*Written request*. Extract all of the entries and set them down verbatim.

--- --- ---

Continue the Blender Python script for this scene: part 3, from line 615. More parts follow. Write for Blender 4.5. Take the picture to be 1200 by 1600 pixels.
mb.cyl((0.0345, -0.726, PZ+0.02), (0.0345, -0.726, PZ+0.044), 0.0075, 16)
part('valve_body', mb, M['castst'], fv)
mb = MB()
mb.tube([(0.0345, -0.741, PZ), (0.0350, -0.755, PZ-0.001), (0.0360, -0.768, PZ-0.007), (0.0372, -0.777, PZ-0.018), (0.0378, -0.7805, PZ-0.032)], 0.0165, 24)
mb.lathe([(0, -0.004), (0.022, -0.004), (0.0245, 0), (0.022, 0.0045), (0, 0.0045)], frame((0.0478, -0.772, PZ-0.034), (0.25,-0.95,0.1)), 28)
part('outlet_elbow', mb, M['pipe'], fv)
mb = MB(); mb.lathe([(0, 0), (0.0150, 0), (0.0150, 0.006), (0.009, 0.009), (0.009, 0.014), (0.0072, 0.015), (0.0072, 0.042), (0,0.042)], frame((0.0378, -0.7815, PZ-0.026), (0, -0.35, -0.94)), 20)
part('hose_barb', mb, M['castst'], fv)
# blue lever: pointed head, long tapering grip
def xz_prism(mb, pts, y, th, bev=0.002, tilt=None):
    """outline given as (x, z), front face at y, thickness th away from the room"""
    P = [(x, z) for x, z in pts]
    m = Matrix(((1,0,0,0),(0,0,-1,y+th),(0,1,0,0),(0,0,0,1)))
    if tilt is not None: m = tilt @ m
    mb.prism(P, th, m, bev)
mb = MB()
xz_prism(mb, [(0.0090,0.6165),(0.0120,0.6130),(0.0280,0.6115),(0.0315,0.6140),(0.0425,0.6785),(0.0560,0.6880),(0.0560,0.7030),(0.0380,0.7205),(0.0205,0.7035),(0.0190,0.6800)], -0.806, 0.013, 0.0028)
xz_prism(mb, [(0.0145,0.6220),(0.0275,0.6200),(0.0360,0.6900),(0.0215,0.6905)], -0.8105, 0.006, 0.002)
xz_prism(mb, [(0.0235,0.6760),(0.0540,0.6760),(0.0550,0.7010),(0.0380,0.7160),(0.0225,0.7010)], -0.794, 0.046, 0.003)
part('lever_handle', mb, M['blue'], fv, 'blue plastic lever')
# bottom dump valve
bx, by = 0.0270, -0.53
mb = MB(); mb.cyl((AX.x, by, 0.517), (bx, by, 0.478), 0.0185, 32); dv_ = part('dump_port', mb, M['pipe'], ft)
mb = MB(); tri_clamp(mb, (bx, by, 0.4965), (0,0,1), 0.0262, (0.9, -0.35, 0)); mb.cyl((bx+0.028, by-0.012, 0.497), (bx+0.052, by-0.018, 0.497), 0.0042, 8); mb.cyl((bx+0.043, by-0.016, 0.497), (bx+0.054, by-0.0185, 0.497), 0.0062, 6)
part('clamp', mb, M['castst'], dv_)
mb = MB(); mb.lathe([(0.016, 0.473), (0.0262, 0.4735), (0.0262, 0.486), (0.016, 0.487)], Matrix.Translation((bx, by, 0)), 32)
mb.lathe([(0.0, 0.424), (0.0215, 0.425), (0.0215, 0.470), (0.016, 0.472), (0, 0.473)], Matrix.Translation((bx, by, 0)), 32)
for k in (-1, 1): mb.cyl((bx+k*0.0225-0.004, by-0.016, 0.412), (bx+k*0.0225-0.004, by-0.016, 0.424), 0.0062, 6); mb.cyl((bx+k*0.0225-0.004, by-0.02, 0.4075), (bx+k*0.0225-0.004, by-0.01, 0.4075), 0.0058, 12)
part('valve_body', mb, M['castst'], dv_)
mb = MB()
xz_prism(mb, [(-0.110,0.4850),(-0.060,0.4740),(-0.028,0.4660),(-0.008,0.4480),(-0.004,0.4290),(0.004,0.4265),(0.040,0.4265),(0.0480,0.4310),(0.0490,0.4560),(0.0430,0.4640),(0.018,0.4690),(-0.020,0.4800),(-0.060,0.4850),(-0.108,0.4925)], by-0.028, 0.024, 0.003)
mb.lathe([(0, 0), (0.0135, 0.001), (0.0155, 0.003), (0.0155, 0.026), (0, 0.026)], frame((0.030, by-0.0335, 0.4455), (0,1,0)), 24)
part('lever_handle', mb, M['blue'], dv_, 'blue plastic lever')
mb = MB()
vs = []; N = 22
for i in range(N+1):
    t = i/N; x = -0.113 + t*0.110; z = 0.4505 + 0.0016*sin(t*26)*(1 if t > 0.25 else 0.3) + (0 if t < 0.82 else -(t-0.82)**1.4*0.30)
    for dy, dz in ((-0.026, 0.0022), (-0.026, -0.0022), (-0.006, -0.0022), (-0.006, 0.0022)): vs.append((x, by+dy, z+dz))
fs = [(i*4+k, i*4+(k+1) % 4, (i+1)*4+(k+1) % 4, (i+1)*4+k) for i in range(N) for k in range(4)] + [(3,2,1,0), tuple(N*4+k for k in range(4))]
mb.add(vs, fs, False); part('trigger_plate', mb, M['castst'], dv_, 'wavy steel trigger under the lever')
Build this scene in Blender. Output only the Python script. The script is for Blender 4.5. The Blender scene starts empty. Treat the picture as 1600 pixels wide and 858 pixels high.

--- --- ---

*Output below*.
Continue the Blender Python script for this scene: part 3, from line 615. More parts follow. Write for Blender 4.5. Take the picture to be 1200 by 1600 pixels.
mb.cyl((0.0345, -0.726, PZ+0.02), (0.0345, -0.726, PZ+0.044), 0.0075, 16)
part('valve_body', mb, M['castst'], fv)
mb = MB()
mb.tube([(0.0345, -0.741, PZ), (0.0350, -0.755, PZ-0.001), (0.0360, -0.768, PZ-0.007), (0.0372, -0.777, PZ-0.018), (0.0378, -0.7805, PZ-0.032)], 0.0165, 24)
mb.lathe([(0, -0.004), (0.022, -0.004), (0.0245, 0), (0.022, 0.0045), (0, 0.0045)], frame((0.0478, -0.772, PZ-0.034), (0.25,-0.95,0.1)), 28)
part('outlet_elbow', mb, M['pipe'], fv)
mb = MB(); mb.lathe([(0, 0), (0.0150, 0), (0.0150, 0.006), (0.009, 0.009), (0.009, 0.014), (0.0072, 0.015), (0.0072, 0.042), (0,0.042)], frame((0.0378, -0.7815, PZ-0.026), (0, -0.35, -0.94)), 20)
part('hose_barb', mb, M['castst'], fv)
# blue lever: pointed head, long tapering grip
def xz_prism(mb, pts, y, th, bev=0.002, tilt=None):
    """outline given as (x, z), front face at y, thickness th away from the room"""
    P = [(x, z) for x, z in pts]
    m = Matrix(((1,0,0,0),(0,0,-1,y+th),(0,1,0,0),(0,0,0,1)))
    if tilt is not None: m = tilt @ m
    mb.prism(P, th, m, bev)
mb = MB()
xz_prism(mb, [(0.0090,0.6165),(0.0120,0.6130),(0.0280,0.6115),(0.0315,0.6140),(0.0425,0.6785),(0.0560,0.6880),(0.0560,0.7030),(0.0380,0.7205),(0.0205,0.7035),(0.0190,0.6800)], -0.806, 0.013, 0.0028)
xz_prism(mb, [(0.0145,0.6220),(0.0275,0.6200),(0.0360,0.6900),(0.0215,0.6905)], -0.8105, 0.006, 0.002)
xz_prism(mb, [(0.0235,0.6760),(0.0540,0.6760),(0.0550,0.7010),(0.0380,0.7160),(0.0225,0.7010)], -0.794, 0.046, 0.003)
part('lever_handle', mb, M['blue'], fv, 'blue plastic lever')
# bottom dump valve
bx, by = 0.0270, -0.53
mb = MB(); mb.cyl((AX.x, by, 0.517), (bx, by, 0.478), 0.0185, 32); dv_ = part('dump_port', mb, M['pipe'], ft)
mb = MB(); tri_clamp(mb, (bx, by, 0.4965), (0,0,1), 0.0262, (0.9, -0.35, 0)); mb.cyl((bx+0.028, by-0.012, 0.497), (bx+0.052, by-0.018, 0.497), 0.0042, 8); mb.cyl((bx+0.043, by-0.016, 0.497), (bx+0.054, by-0.0185, 0.497), 0.0062, 6)
part('clamp', mb, M['castst'], dv_)
mb = MB(); mb.lathe([(0.016, 0.473), (0.0262, 0.4735), (0.0262, 0.486), (0.016, 0.487)], Matrix.Translation((bx, by, 0)), 32)
mb.lathe([(0.0, 0.424), (0.0215, 0.425), (0.0215, 0.470), (0.016, 0.472), (0, 0.473)], Matrix.Translation((bx, by, 0)), 32)
for k in (-1, 1): mb.cyl((bx+k*0.0225-0.004, by-0.016, 0.412), (bx+k*0.0225-0.004, by-0.016, 0.424), 0.0062, 6); mb.cyl((bx+k*0.0225-0.004, by-0.02, 0.4075), (bx+k*0.0225-0.004, by-0.01, 0.4075), 0.0058, 12)
part('valve_body', mb, M['castst'], dv_)
mb = MB()
xz_prism(mb, [(-0.110,0.4850),(-0.060,0.4740),(-0.028,0.4660),(-0.008,0.4480),(-0.004,0.4290),(0.004,0.4265),(0.040,0.4265),(0.0480,0.4310),(0.0490,0.4560),(0.0430,0.4640),(0.018,0.4690),(-0.020,0.4800),(-0.060,0.4850),(-0.108,0.4925)], by-0.028, 0.024, 0.003)
mb.lathe([(0, 0), (0.0135, 0.001), (0.0155, 0.003), (0.0155, 0.026), (0, 0.026)], frame((0.030, by-0.0335, 0.4455), (0,1,0)), 24)
part('lever_handle', mb, M['blue'], dv_, 'blue plastic lever')
mb = MB()
vs = []; N = 22
for i in range(N+1):
    t = i/N; x = -0.113 + t*0.110; z = 0.4505 + 0.0016*sin(t*26)*(1 if t > 0.25 else 0.3) + (0 if t < 0.82 else -(t-0.82)**1.4*0.30)
    for dy, dz in ((-0.026, 0.0022), (-0.026, -0.0022), (-0.006, -0.0022), (-0.006, 0.0022)): vs.append((x, by+dy, z+dz))
fs = [(i*4+k, i*4+(k+1) % 4, (i+1)*4+(k+1) % 4, (i+1)*4+k) for i in range(N) for k in range(4)] + [(3,2,1,0), tuple(N*4+k for k in range(4))]
mb.add(vs, fs, False); part('trigger_plate', mb, M['castst'], dv_, 'wavy steel trigger under the lever')
Build this scene in Blender. Output only the Python script. The script is for Blender 4.5. The Blender scene starts empty. Treat the picture as 1600 pixels wide and 858 pixels high.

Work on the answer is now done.